As our first step we need to find the acceleration of the locomotive. Acceleration is said to be the rate of change of velocity with time and the change of the quantity considered mathematically by performing differentiation and hence the velocity is differentiated with respect to time. Thus we have:
$A={\displaystyle \frac{dv}{dt}}$
Where, $A$ indicates the acceleration of the locomotive.

We now substitute the equation for velocity from equation ($1$) in the above equation for acceleration of the locomotive and hence we get:
$A={\displaystyle \frac{d}{dt}}\left[a\sqrt{s}\right]$
Here, since the variable $a$ is said to be given as a constant it can be taken out as differentiating is only performed for variables and not constants. Hence, we get:
$A=a{\displaystyle \frac{d}{dt}}\left[\sqrt{s}\right]$
We can also write the above equation as:
$A=a{\displaystyle \frac{d}{dt}}\left[s^{{\displaystyle \frac{1}{2}}}\right]$

After performing differentiation as per its basic rules and also by applying the chain rule for differentiation we get:
$A={\displaystyle \frac{1}{2}}a\times s^{{\displaystyle \frac{1}{2}}-1}\times {\displaystyle \frac{d}{dt}}\left[s\right]$
On simplifying further we get:
$A={\displaystyle \frac{1}{2}}a\times s^{-{\displaystyle \frac{1}{2}}}\times {\displaystyle \frac{d}{dt}}\left[s\right]$
$\Rightarrow A={\displaystyle \frac{a}{2s^{{\displaystyle \frac{1}{2}}}}}{\displaystyle \frac{d}{dt}}\left[s\right]$
By rearranging the terms we get:
$A={\displaystyle \frac{a}{2\sqrt{s}}}{\displaystyle \frac{ds}{dt}}$ ---------($2$)

However we already know that the velocity is also defined as the rate of change of position or distance with time and hence the equation is given as:
$v={\displaystyle \frac{ds}{dt}}$
Also, we are given the equation for velocity in the question and thus from equation ($1$) we know that:
$v=a\sqrt{s}$
Hence, by equation these two equations for velocity we get:
${\displaystyle \frac{ds}{dt}}=a\sqrt{s}$
Hence, we substitute the above value in the equation ($2$) to get:
$A={\displaystyle \frac{a}{2\sqrt{s}}}\left(a\sqrt{s}\right)$
This equation is solved out and the common terms are cancelled out to get:
$A={\displaystyle \frac{a^2}{2}}$ ------------($3$)
Thus, this is the equation for the acceleration of the locomotive.

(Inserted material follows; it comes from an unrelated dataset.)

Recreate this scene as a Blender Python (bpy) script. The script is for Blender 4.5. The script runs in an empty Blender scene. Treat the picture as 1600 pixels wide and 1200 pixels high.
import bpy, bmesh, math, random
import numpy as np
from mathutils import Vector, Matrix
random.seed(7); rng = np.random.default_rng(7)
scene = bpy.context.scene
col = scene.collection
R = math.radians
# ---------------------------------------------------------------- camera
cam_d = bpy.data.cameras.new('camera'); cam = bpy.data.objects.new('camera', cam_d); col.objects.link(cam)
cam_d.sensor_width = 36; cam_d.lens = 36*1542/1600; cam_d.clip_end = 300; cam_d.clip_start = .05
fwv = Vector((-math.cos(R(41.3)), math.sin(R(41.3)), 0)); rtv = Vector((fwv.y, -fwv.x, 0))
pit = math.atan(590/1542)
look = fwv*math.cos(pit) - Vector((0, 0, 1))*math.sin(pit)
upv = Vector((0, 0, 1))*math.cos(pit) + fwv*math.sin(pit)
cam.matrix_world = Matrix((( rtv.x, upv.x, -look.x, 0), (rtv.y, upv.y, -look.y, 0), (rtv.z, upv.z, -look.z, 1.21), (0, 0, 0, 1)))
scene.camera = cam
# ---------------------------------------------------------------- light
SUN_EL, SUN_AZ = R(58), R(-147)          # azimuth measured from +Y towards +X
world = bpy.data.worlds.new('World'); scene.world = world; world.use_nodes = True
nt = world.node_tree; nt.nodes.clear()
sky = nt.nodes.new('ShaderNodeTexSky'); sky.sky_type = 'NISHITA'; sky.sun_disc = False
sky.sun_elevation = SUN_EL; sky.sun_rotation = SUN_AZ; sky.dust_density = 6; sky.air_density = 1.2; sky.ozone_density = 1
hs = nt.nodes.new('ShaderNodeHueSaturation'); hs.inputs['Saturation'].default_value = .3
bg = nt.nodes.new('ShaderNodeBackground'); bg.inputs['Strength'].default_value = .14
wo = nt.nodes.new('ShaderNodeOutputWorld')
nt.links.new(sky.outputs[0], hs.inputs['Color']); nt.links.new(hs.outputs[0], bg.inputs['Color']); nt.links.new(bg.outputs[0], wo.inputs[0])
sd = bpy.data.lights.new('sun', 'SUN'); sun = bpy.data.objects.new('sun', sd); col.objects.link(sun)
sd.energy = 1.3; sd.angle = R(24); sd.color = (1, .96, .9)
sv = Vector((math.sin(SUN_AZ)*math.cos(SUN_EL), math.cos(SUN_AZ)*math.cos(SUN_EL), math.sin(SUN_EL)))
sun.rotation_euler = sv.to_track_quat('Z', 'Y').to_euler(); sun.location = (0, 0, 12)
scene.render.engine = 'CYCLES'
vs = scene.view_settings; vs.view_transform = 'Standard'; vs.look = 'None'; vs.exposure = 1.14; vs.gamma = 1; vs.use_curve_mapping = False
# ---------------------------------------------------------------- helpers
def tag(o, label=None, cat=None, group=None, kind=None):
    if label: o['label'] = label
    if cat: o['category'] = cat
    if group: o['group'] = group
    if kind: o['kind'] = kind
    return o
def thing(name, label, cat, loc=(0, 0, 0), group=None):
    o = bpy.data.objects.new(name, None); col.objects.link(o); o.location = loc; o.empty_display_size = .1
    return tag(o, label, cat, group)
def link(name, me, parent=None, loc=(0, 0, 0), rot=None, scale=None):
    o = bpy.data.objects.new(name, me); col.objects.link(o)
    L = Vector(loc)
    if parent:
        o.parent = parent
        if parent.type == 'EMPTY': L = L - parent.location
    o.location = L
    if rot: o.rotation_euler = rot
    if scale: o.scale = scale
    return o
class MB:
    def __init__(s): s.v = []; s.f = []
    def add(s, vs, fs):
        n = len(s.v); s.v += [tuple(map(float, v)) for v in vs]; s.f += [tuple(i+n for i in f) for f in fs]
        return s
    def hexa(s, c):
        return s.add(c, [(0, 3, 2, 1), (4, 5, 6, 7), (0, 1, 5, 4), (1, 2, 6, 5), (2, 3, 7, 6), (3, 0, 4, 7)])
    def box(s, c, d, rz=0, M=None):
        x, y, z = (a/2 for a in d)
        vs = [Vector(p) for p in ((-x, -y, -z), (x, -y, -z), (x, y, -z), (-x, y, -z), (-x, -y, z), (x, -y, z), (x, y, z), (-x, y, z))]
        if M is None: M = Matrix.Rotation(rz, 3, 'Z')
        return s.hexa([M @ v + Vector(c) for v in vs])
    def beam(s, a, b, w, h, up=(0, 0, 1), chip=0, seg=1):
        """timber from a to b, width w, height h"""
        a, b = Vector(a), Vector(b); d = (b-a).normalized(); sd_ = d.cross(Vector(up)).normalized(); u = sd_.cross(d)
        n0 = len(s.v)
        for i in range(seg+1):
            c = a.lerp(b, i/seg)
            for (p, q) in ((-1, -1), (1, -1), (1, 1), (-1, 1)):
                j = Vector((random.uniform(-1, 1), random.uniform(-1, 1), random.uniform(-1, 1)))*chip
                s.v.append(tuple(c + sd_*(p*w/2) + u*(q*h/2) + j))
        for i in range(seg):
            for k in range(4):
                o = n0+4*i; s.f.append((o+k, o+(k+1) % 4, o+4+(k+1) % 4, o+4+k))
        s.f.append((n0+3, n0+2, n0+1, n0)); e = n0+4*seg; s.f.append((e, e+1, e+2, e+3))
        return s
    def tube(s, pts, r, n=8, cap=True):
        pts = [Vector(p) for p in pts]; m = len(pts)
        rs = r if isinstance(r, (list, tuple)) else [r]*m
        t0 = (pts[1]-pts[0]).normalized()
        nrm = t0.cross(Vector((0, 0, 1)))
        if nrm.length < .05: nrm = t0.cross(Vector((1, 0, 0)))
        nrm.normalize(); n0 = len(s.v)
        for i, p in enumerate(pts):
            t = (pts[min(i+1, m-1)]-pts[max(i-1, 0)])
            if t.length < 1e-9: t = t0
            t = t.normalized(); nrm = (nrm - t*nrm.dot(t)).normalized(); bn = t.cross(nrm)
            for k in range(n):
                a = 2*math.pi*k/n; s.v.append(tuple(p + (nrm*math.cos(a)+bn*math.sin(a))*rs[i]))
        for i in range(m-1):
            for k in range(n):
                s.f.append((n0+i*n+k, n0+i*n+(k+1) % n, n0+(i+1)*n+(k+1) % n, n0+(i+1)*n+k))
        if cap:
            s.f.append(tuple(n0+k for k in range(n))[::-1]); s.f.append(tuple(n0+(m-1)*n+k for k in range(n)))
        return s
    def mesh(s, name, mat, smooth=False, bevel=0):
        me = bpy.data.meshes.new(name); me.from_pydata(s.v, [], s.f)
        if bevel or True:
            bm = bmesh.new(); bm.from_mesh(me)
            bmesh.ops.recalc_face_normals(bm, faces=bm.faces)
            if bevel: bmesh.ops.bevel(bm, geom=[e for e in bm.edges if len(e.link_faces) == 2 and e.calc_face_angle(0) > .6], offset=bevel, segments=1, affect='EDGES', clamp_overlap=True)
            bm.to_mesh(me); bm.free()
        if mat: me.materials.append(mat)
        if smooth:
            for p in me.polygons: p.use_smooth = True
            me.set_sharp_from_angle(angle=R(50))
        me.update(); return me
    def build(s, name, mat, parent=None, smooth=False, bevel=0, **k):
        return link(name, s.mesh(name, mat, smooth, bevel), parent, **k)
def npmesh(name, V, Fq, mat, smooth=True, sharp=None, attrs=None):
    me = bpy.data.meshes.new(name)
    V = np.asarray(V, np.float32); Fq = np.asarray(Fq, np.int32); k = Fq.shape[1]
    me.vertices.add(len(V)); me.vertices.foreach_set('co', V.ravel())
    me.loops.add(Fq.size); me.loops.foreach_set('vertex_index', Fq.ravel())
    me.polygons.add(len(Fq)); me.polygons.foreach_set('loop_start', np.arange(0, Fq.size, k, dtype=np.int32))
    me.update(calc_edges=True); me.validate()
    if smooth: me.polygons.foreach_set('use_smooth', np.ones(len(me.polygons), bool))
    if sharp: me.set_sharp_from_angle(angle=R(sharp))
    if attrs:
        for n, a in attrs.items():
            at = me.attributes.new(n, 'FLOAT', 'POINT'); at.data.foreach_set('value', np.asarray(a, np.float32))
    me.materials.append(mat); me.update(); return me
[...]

Now, if there is acceleration that is involved there will be a force that comes into picture due to which there is acceleration that is produced. This is in accordance to the Newton’s second law which gives the equation below:
$F=ma$
Here, the acceleration is represented by a variable $A$ and hence the equation becomes:
$F=mA$ --------------($4$)
The equation that we had determined for the acceleration of the locomotive is substituted in equation ($4$) and hence by substituting equation ($3$) in equation ($4$) we get:
$F=m\left[{\displaystyle \frac{a^2}{2}}\right]$
By rearranging the terms we have:
$F={\displaystyle \frac{m{a}^2}{2}}$ ------------($5$)

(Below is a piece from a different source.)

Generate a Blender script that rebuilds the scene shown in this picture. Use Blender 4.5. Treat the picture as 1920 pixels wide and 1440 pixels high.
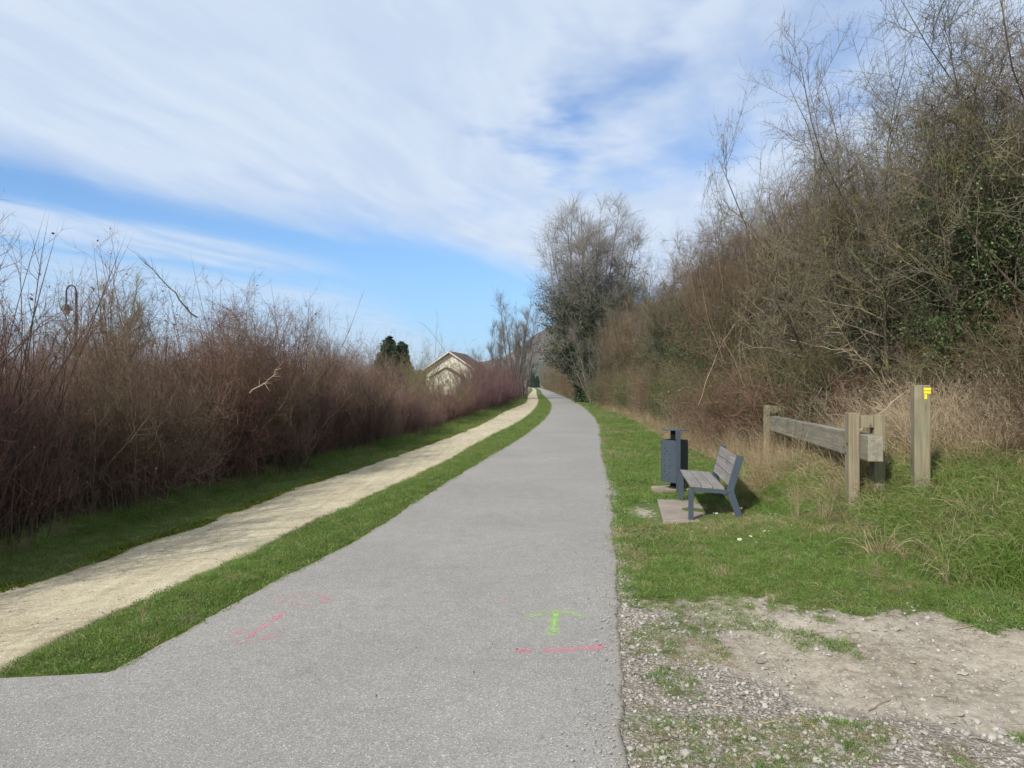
import bpy, math, random
import numpy as np
from mathutils import Vector, Matrix, Euler

for o in list(bpy.data.objects):
    bpy.data.objects.remove(o)
SC = bpy.context.scene
COL = SC.collection
R = math.radians
RNG = np.random.default_rng(11)
random.seed(5)

# ------------------------------------------------------------------ camera
CAM_H = 1.7
HAZE = True
FPX = 1300.0                     # focal length in pixels of the 1920 wide photograph
cd = bpy.data.cameras.new('camera')
cam = bpy.data.objects.new('camera', cd)
COL.objects.link(cam)
cam.location = (0, 0, CAM_H)
cam.rotation_euler = (R(90.09), 0, 0)
cd.sensor_width = 36.0
cd.lens = 36.0 * FPX / 1920.0
cd.clip_start = 0.05
cd.clip_end = 12000
SC.camera = cam

# ------------------------------------------------------------------ world, sun, exposure
SUNV = Vector((-0.86, -1.12, 1.12)).normalized()
SUN_EL = math.asin(SUNV.z)
SUN_AZ = math.atan2(SUNV.x, SUNV.y)
world = bpy.data.worlds.new('World')
SC.world = world
world.use_nodes = True


class NT:
    """small helper to write node trees"""
    def __init__(self, tree):
        self.t = tree
        self.n = tree.nodes
        self.l = tree.links

    def new(self, typ, **kw):
        nd = self.n.new(typ)
        for k, v in kw.items():
            setattr(nd, k, v)
        return nd

    def put(self, sock, val):
        if isinstance(val, bpy.types.NodeSocket):
            self.l.new(val, sock)
        elif val is not None:
            if isinstance(val, (tuple, list)) and len(val) == 3 and sock.type == 'RGBA':
                val = (*val, 1)
            sock.default_value = val

    def math(self, op, a, b=None, c=None, clamp=False):
        nd = self.new('ShaderNodeMath', operation=op, use_clamp=clamp)
        self.put(nd.inputs[0], a)
        self.put(nd.inputs[1], b)
        self.put(nd.inputs[2], c)
        return nd.outputs[0]

    def mix(self, f, a, b, typ='MIX'):
        nd = self.new('ShaderNodeMix', data_type='RGBA', blend_type=typ)
        self.put(nd.inputs[0], f)
        self.put(nd.inputs[6], a)
        self.put(nd.inputs[7], b)
        return nd.outputs[2]

    def smooth(self, x, a, b, lo=0.0, hi=1.0):
        nd = self.new('ShaderNodeMapRange', interpolation_type='SMOOTHSTEP')
        self.put(nd.inputs[0], x)
        for i, v in enumerate((a, b, lo, hi)):
            nd.inputs[1 + i].default_value = v
        return nd.outputs[0]

    def noise(self, vec, scale, detail=4, rough=0.55, dist=0.0, out=0):
        nd = self.new('ShaderNodeTexNoise')
        self.put(nd.inputs['Vector'], vec)
        nd.inputs['Scale'].default_value = scale
        nd.inputs['Detail'].default_value = detail
        nd.inputs['Roughness'].default_value = rough
        nd.inputs['Distortion'].default_value = dist
        return nd.outputs[out]

    def voronoi(self, vec, scale, out=0, feature='F1'):
        nd = self.new('ShaderNodeTexVoronoi', feature=feature)
        self.put(nd.inputs['Vector'], vec)
        nd.inputs['Scale'].default_value = scale
        return nd.outputs[out]

    def mapping(self, vec, scale=(1, 1, 1), rot=(0, 0, 0), loc=(0, 0, 0)):
        nd = self.new('ShaderNodeMapping')
        self.put(nd.inputs[0], vec)
        nd.inputs[1].default_value = loc
        nd.inputs[2].default_value = rot
        nd.inputs[3].default_value = scale
        return nd.outputs[0]

    def ramp(self, f, stops):
        nd = self.new('ShaderNodeValToRGB')
        self.put(nd.inputs[0], f)
        e = nd.color_ramp.elements
        while len(e) < len(stops):
            e.new(0.5)
        for i, (p, c) in enumerate(stops):
            e[i].position = p
            e[i].color = (*c, 1)
        return nd.outputs[0]

    def bump(self, h, strength=0.4, dist=0.01, normal=None):
        nd = self.new('ShaderNodeBump')
        nd.inputs['Strength'].default_value = strength
        nd.inputs['Distance'].default_value = dist
        self.put(nd.inputs['Height'], h)
        if normal is not None:
            self.put(nd.inputs['Normal'], normal)
        return nd.outputs[0]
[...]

Since, the locomotive, similar to a train travels along a track in a straight line motion we can apply one of the equation for kinetics and hence we have:
$s=ut+{\displaystyle \frac{1}{2}}A{t}^2$
Here, the initial velocity of the locomotive will be zero because initially the locomotive will be at rest and when a body is at rest or when it is stationary then its velocity is said to be zero and thus $u=0$. Hence we get:
$s=\left(0\right)t+{\displaystyle \frac{1}{2}}a{t}^2$
$\Rightarrow s={\displaystyle \frac{1}{2}}A{t}^2$
Thus this is the equation for the distance covered by the locomotive. Therefore, by substituting the equation ($3$) in the above distance equation we get:
$s={\displaystyle \frac{1}{2}}\left[{\displaystyle \frac{a^2}{2}}\right]t^2$
Hence on solving it further we get:
$s={\displaystyle \frac{1}{2}}\times {\displaystyle \frac{a^2{t}^2}{2}}$
$\Rightarrow s={\displaystyle \frac{a^2{t}^2}{4}}$ -------------($6$)
The work done by the locomotive that we are required to find is given by the formula:
$W=F\times s$

This is because work is said to be done by a body when a force is applied in order to move the body by a distance. We now substitute the force and distance given by equation ($5$) and equation ($6$) respectively in the above work equation to get:
$W={\displaystyle \frac{m{a}^2}{2}}\times {\displaystyle \frac{a^2{t}^2}{4}}$
On solving further we get:
$W={\displaystyle \frac{m{a}^4{t}^2}{8}}$
Thus, we have derived the equation for work done by the locomotive. We will now compare this equation with the equation for work done which was already done to find the value for $x$.The work equation given to us is:
$W={\displaystyle \frac{m{a}^4{t}^2}{x}}$
Hence, by equating the two work equations we get:
${\displaystyle \frac{m{a}^4{t}^2}{8}}={\displaystyle \frac{m{a}^4{t}^2}{x}}$
All the common terms cancel out to get the value of $x$. Hence:
$\therefore x=8$

Hence, $8$ is the value of the variable $x$ in the work equation given in the question.

Note: The common mistake that is made in this problem is that the work done equation is not derived again by applying the formula that is known and then comparing the work done equation that is already given and hence this step is the key to finding the value of the required variable.